Copy out every line exactly as given.

begin TASK MATERIAL

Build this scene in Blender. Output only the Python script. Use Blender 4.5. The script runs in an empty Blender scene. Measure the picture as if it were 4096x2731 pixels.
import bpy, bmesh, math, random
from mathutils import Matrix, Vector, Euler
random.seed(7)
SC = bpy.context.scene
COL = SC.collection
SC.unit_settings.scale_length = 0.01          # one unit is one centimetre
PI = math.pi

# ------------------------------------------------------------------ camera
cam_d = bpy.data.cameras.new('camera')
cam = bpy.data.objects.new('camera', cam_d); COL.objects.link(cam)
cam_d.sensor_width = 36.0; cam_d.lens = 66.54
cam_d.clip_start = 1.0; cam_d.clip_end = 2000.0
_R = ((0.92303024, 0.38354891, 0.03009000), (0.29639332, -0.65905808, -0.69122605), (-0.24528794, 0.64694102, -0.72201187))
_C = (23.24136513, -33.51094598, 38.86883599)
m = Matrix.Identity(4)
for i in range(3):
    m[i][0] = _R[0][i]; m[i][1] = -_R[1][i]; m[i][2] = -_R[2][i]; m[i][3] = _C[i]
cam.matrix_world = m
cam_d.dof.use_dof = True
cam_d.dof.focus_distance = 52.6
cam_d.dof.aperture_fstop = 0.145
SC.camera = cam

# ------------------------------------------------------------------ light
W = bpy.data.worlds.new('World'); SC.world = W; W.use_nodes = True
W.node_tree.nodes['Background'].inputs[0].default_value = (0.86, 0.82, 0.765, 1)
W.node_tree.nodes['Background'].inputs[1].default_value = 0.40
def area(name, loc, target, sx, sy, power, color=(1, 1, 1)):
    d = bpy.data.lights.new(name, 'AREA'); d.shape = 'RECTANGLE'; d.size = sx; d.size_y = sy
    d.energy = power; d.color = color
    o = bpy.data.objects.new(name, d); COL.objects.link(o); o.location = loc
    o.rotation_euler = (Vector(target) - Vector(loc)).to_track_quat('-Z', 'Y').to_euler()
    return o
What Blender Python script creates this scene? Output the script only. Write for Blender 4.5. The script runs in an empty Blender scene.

end TASK MATERIAL

** FINAL RESULT **
Build this scene in Blender. Output only the Python script. Use Blender 4.5. The script runs in an empty Blender scene. Measure the picture as if it were 4096x2731 pixels.
import bpy, bmesh, math, random
from mathutils import Matrix, Vector, Euler
random.seed(7)
SC = bpy.context.scene
COL = SC.collection
SC.unit_settings.scale_length = 0.01          # one unit is one centimetre
PI = math.pi

# ------------------------------------------------------------------ camera
cam_d = bpy.data.cameras.new('camera')
cam = bpy.data.objects.new('camera', cam_d); COL.objects.link(cam)
cam_d.sensor_width = 36.0; cam_d.lens = 66.54
cam_d.clip_start = 1.0; cam_d.clip_end = 2000.0
_R = ((0.92303024, 0.38354891, 0.03009000), (0.29639332, -0.65905808, -0.69122605), (-0.24528794, 0.64694102, -0.72201187))
_C = (23.24136513, -33.51094598, 38.86883599)
m = Matrix.Identity(4)
for i in range(3):
    m[i][0] = _R[0][i]; m[i][1] = -_R[1][i]; m[i][2] = -_R[2][i]; m[i][3] = _C[i]
cam.matrix_world = m
cam_d.dof.use_dof = True
cam_d.dof.focus_distance = 52.6
cam_d.dof.aperture_fstop = 0.145
SC.camera = cam

# ------------------------------------------------------------------ light
W = bpy.data.worlds.new('World'); SC.world = W; W.use_nodes = True
W.node_tree.nodes['Background'].inputs[0].default_value = (0.86, 0.82, 0.765, 1)
W.node_tree.nodes['Background'].inputs[1].default_value = 0.40
def area(name, loc, target, sx, sy, power, color=(1, 1, 1)):
    d = bpy.data.lights.new(name, 'AREA'); d.shape = 'RECTANGLE'; d.size = sx; d.size_y = sy
    d.energy = power; d.color = color
    o = bpy.data.objects.new(name, d); COL.objects.link(o); o.location = loc
    o.rotation_euler = (Vector(target) - Vector(loc)).to_track_quat('-Z', 'Y').to_euler()
    return o
What Blender Python script creates this scene? Output the script only. Write for Blender 4.5. The script runs in an empty Blender scene.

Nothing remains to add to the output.